Dave Ouellet, directeur général de Radio Campus Laval et ancien membre du Club de production vidéo de l'Université, n'en finit plus de louer la disponibilité proverbiale de Lucie Charland: "Plusieurs soirs de suite et sans jamais compter son temps, Lucie venait voir les films que nous avions réalisés, alors que rien ne l'y obligeait. Chose certaine, son départ constitue une grande perte pour les étudiants et pour l'Université. Par le biais des projets socioculturels, elle a énormément contribué au rayonnement de l'Université Laval. Nous nous interrogeons sur le non-renouvellement de son contrat, surtout quand l'Université affirme promouvoir l'excellence en ses murs et vouloir mettre ses priorités sur les étudiants."
La croisée des chemins
Quand on lui parle de la pétition parrainée
par Radio Campus Laval incitant la direction de l'Université
à revoir sa décision concernant son contrat, ou
de la "Muse Reconnaissance" qui lui a été
remise le 20 avril au Théâtre de la Cité universitaire
"pour sa contribution au développement de la vie culturelle",
dans le cadre de la remise annuelle des prix des arts et de la
culture. Lucie Charland se dit très touchée par
ces gestes d'appui de la communauté étudiante.

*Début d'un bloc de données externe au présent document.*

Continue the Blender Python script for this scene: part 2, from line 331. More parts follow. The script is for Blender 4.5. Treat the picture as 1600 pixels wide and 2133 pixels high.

Le mot prononcé lors du Gala des Muses par Hélène McClish, une autre étudiante qui a bénéficié de ses qualités humaines et professionnelles, traduit bien le sentiment général: "Malgré la modernité et la course à la spécialisation, il subsiste des passeurs. Des êtres qui, à la croisée des chemins, nous dictent la voix, nous indiquent le chemin à suivre sans rien nous imposer, mais en nous poussant un p'tit "T'es capable". Ces êtres qui donnent un visage humain à une université qui se complaît dans l'anonymat, il n'en existe que trop peu. Mais Lucie Charland est de ceux-là (...) Avec des petits gestes, avec ses mots à elle, elle a fait la différence. C'est cette contribution humaine, cette contribution du coeur que nous voulons souligner aujourd'hui, en nous campant dans l'illusion que son long départ est un long congé."